March 23, 2011

Google’s Digital Library Settlement Rejected

Google Inc's plans to bring an immense library to the Internet has been dealt a major setback by a US judge on Tuesday, rejecting a settlement with authors and publishers over Google's digital book-scanning project.

In a 48-page ruling given 13 months after parties stated their cases in court, US District Court Judge Denny Chin said the proposed deal "is not fair, adequate and reasonable."

"While the digitization of books and the creation of a universal digital library would benefit many, the (proposed settlement) would simply go too far," said Chin.

The proposed settlement would have allowed Google "significant rights to exploit entire books, without permission of the copyright owners," Chin explained. It would give Google a "significant advantage over competitors, rewarding it for engaging in wholesale copying of copyrighted works without permission."

Although he shut down the proposed settlement, the door was left open for the parties involved to go back to the drawing board and work up a new deal.

"The motion for final approval of the (proposed settlement) is denied, without prejudice to renewal in the event the parties negotiate a revised settlement agreement," said Chin.

The settlement agreement stemmed from a class-action lawsuit filed in 2005 by the Authors Guild and the Association of American Publishers (AAP) charging Google with copyright infringement.

The settlement looked for Google to pay $125 million to resolve outstanding claims and to establish a "Book Rights Registry," which would provide sales and advertising revenue to authors and publishers.

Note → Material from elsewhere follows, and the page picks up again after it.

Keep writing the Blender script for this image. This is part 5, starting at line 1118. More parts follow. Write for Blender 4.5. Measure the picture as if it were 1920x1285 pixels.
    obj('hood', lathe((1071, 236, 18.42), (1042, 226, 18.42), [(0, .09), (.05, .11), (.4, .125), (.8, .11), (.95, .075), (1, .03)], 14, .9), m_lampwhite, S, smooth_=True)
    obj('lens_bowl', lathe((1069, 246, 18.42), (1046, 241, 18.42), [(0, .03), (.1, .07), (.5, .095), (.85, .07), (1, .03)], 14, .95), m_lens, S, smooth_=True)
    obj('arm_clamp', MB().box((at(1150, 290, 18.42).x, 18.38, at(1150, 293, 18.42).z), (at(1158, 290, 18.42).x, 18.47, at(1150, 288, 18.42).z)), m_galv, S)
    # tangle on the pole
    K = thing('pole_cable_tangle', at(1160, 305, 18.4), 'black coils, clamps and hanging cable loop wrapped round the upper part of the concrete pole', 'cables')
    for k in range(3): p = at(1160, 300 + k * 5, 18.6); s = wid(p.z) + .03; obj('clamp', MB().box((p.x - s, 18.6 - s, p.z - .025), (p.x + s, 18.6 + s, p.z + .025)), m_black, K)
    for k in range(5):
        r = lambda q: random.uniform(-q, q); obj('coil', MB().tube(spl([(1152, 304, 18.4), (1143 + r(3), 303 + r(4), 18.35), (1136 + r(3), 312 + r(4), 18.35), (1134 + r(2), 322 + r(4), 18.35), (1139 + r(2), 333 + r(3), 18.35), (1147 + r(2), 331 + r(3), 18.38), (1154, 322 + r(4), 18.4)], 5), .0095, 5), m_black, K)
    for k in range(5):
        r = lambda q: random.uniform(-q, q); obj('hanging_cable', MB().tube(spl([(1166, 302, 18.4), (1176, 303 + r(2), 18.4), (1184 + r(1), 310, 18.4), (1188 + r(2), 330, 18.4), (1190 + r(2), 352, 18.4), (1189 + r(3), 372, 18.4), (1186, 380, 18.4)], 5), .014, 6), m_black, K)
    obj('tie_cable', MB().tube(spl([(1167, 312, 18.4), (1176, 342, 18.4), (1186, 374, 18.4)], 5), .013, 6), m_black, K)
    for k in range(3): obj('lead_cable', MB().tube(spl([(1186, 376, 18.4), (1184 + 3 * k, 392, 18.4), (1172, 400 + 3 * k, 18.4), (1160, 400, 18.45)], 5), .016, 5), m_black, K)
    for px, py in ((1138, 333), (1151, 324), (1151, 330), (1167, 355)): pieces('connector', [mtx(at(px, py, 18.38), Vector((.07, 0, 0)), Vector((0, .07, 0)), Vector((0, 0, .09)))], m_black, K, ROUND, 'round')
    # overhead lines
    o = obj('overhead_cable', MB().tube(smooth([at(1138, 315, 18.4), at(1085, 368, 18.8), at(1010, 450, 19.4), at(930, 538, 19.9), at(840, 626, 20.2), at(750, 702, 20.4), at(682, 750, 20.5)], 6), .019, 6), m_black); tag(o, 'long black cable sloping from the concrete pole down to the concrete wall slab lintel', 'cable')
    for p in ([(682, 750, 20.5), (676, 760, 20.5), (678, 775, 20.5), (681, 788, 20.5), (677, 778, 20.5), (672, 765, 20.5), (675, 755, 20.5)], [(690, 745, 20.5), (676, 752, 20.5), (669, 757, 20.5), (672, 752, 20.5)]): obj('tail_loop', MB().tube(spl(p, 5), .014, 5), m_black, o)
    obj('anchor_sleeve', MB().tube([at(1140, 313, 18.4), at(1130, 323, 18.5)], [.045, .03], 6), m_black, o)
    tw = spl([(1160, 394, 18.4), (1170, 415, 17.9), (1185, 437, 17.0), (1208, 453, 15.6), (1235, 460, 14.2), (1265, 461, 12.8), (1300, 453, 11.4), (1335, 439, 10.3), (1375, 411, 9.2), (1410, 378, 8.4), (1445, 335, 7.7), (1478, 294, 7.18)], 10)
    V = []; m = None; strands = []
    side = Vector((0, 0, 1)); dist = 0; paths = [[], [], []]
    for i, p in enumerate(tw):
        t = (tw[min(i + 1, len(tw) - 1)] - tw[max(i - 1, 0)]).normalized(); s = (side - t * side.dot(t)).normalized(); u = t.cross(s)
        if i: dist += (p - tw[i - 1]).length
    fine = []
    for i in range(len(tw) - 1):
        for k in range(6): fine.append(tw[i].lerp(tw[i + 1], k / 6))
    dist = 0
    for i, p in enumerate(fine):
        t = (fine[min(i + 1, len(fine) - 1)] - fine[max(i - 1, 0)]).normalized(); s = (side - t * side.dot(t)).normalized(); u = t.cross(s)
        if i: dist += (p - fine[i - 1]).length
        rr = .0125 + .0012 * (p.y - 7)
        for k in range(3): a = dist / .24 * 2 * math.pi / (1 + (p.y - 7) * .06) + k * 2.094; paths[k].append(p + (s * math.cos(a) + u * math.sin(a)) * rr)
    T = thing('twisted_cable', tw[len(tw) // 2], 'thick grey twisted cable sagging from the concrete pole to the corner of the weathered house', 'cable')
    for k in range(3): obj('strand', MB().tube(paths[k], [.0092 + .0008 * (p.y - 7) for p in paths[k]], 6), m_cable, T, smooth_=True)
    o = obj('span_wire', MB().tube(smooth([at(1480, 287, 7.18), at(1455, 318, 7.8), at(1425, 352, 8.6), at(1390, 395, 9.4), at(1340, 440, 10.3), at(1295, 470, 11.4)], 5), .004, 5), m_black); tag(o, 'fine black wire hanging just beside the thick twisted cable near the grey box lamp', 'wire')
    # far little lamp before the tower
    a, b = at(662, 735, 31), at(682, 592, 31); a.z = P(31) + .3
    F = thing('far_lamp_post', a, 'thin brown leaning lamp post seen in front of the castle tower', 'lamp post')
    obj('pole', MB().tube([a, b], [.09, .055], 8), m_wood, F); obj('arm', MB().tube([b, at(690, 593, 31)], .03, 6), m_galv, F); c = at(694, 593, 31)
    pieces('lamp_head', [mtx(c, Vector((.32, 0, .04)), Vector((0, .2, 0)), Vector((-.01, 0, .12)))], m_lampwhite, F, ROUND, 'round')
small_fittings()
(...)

The issue gained attention from both sides of the coin with supporters of the settlement arguing that the proposed digital library would make millions of out-of-print books available and provide authors a new way to profit from their works. While opponents looked for a deal rejection, saying it would give Google exclusive rights to digitize out-of-print books whose authors cannot be traced.

The US Justice Department criticized the settlement for including books unless an author opted out of the deal.

Chin also expressed concern about the opt-out part of the settlement. "Many of the concerns raised in the objections would be ameliorated if the (proposed settlement) were converted from an 'opt-out' settlement to an 'opt-in' settlement," he said in his ruling.

"This is clearly disappointing, but we'll review the court's decision and consider our options," Google counsel Hilary Ware told AFP in a statement, expressing disappointment with Judge Chin's ruling.

"Like many others, we believe this agreement has the potential to open-up access to millions of books that are currently hard to find in the US today "¦ regardless of the outcome, we'll continue to work to make more of the world's books discoverable online through Google Books and Google eBooks," she said.

Google Books project, launched in 2004, has digitized over 15 million books from more than 100 countries. The Internet search company also opened its Google eBookstore, a separate venture, in December 2010.

The judge's ruling was welcomed by the Open Book Alliance -- a coalition of groups which opposed the settlement and included Amazon, Microsoft and Yahoo! -- calling it "a victory for the public interest and for competition in the literary and Internet ecosystems."